Anne Hathaway and Diane Lane anchor a soapy neo-noir that jumps the shark so many times it just might hook you.
There aren’t enough maritime puns in the world to describe the roller coaster that is Matthew McConaughey’s latest showboating project, but even if there were — “Serenity” already used them all. The movie can best be described as a neo-noir soap opera about a man’s quest for a giant tuna, but it’s so over the top it nearly sinks under the weight of delicious insanity. There is a reason that women and gay men own the camp genre; machismo is so ubiquitous that a send-up doesn’t read as satire, at least not this one. The women are the only ones in on the joke, thanks to heavy hitters Anne Hathaway and Diane Lane. Hathaway moves like liquid dynamite, pouring sultriness into her every inch of screen time. She and Lane are the only ones who know how best to handle the ridiculous script: milk it for all it’s worth.

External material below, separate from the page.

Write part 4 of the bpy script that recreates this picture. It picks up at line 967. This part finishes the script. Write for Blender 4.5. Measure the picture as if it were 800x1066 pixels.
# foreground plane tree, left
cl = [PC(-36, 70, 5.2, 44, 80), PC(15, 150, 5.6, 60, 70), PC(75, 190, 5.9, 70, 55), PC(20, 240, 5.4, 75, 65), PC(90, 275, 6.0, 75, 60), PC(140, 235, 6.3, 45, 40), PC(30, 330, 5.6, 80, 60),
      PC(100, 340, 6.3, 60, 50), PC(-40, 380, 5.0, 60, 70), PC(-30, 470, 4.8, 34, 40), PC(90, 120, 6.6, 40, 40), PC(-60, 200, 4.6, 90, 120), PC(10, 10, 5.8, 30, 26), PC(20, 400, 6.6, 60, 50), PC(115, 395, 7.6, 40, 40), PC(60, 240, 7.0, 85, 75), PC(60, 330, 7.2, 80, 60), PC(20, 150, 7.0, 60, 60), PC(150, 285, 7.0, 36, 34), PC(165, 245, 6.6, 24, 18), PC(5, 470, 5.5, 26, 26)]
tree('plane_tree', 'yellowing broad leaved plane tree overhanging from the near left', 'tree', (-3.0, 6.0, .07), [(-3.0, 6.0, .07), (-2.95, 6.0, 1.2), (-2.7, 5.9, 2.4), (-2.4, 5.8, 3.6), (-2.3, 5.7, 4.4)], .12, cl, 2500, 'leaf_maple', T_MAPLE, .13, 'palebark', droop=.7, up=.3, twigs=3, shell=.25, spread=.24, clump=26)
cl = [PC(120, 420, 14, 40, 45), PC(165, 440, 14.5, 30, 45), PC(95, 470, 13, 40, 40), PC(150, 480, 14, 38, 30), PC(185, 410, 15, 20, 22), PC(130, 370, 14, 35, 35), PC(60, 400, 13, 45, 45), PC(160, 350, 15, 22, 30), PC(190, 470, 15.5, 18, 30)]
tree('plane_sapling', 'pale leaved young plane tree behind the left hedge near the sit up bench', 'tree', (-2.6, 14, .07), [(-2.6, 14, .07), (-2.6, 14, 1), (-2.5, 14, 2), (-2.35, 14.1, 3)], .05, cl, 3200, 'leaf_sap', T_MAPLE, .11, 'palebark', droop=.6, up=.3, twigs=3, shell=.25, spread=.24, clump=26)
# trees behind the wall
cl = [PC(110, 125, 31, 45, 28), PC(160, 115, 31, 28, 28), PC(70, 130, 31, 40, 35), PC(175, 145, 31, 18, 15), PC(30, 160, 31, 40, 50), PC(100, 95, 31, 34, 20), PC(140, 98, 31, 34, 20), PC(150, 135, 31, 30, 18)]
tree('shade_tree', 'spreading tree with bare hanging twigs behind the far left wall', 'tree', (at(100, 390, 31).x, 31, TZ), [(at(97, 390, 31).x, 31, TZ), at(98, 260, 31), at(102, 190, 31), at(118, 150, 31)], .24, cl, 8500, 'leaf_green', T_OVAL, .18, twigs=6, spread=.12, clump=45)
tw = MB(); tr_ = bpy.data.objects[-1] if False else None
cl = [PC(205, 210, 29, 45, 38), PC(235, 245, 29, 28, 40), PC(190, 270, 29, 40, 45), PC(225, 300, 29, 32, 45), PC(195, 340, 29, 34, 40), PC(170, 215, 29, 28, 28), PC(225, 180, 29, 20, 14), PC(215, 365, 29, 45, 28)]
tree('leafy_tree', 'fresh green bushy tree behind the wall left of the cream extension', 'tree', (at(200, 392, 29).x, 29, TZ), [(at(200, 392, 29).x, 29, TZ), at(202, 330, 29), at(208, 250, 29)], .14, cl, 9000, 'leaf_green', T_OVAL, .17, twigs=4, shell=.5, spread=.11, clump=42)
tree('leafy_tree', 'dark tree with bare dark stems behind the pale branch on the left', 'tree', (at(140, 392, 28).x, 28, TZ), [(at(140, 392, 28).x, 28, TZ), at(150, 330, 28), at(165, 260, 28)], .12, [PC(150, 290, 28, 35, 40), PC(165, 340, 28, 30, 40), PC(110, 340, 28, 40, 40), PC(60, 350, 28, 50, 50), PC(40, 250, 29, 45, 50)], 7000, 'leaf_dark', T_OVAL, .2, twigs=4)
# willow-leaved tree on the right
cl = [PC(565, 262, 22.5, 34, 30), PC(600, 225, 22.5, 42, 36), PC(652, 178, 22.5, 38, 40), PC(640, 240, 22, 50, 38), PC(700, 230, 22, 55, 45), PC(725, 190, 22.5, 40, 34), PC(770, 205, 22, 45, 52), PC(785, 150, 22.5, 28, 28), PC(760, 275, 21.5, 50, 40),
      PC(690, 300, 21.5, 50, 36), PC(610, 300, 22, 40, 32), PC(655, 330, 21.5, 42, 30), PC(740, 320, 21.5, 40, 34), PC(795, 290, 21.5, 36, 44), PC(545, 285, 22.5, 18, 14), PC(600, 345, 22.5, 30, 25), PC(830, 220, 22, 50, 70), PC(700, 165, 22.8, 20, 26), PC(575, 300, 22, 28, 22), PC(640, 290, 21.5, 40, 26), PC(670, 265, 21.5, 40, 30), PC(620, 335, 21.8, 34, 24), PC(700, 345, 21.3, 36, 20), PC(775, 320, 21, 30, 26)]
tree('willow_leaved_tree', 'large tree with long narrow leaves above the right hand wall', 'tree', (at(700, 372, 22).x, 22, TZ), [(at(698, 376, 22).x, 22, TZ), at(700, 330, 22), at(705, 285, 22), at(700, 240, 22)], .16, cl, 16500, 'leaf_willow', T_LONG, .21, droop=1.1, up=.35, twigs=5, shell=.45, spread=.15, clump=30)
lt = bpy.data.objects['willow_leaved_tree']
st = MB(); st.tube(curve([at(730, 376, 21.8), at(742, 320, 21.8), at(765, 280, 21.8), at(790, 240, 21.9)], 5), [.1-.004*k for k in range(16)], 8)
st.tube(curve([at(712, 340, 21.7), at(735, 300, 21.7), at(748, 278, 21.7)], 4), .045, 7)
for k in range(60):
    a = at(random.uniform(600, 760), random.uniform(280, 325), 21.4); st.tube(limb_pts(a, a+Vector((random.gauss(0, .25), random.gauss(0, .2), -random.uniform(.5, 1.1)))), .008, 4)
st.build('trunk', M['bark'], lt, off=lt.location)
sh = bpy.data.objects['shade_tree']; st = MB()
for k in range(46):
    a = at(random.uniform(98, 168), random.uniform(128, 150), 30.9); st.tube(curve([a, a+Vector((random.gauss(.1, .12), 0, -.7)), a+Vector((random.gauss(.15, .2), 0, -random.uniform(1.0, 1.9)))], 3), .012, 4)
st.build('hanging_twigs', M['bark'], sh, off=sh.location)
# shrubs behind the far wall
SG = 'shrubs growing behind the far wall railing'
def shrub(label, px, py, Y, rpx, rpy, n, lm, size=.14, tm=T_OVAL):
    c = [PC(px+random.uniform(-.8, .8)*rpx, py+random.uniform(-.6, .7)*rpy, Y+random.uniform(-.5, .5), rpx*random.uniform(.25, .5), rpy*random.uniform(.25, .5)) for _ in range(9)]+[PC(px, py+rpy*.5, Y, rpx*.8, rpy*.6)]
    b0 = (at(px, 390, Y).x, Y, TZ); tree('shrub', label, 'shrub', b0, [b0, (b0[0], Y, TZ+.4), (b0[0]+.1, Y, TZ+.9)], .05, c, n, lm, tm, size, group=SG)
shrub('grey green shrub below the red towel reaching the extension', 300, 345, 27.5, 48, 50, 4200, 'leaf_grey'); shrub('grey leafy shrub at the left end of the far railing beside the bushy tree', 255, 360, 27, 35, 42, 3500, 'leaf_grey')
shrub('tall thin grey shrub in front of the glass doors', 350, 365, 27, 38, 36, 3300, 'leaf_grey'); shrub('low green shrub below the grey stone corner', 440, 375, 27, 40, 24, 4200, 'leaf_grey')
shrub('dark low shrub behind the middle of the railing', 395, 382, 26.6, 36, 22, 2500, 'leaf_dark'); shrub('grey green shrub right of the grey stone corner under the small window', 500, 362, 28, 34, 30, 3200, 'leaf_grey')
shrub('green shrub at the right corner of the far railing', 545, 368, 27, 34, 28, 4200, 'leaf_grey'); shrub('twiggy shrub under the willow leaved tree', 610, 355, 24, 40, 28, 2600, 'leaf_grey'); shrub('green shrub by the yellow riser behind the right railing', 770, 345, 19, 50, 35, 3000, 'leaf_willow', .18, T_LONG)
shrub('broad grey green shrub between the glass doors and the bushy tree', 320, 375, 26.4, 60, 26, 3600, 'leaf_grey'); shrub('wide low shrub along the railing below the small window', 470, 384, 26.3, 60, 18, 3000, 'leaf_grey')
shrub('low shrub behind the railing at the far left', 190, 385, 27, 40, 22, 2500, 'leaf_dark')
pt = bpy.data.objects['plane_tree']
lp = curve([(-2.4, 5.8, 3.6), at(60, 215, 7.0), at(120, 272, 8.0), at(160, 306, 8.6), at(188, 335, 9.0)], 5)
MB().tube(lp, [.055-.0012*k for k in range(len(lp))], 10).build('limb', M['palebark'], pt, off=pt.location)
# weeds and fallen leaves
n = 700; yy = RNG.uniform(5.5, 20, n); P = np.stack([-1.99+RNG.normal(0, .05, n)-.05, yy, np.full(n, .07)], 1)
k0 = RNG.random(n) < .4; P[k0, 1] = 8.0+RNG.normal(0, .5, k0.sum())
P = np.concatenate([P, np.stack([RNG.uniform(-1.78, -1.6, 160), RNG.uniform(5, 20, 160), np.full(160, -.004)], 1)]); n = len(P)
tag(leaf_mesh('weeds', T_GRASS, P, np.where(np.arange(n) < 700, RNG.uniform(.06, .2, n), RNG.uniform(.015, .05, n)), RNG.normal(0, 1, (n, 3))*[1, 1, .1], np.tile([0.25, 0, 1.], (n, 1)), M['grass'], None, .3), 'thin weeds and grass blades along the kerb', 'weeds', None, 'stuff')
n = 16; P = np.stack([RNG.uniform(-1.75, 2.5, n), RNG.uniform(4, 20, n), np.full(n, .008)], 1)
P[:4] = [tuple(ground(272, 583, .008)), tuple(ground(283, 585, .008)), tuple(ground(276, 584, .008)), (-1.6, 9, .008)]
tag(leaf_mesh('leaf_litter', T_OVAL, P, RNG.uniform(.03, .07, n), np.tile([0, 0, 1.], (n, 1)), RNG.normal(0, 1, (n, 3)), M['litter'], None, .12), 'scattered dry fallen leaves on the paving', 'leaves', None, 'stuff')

It’s an intentional ridiculousness, cultivated precisely by writer/director Steven Knight. As a screenwriter, Knight earned critical success with “Eastern Promises” (2007), “Dirty Pretty Things” (2002), and as the creator of the BBC series “Peaky Blinders.” This is his third time directing his own script, most successfully with 2014’s Tom Hardy-starring “Locke.” As the many course corrections of “Serenity” unfold, leading up to one big reveal that explains the movie’s arch tone, it is clear that Knight is entirely in control, though perhaps not in his right mind.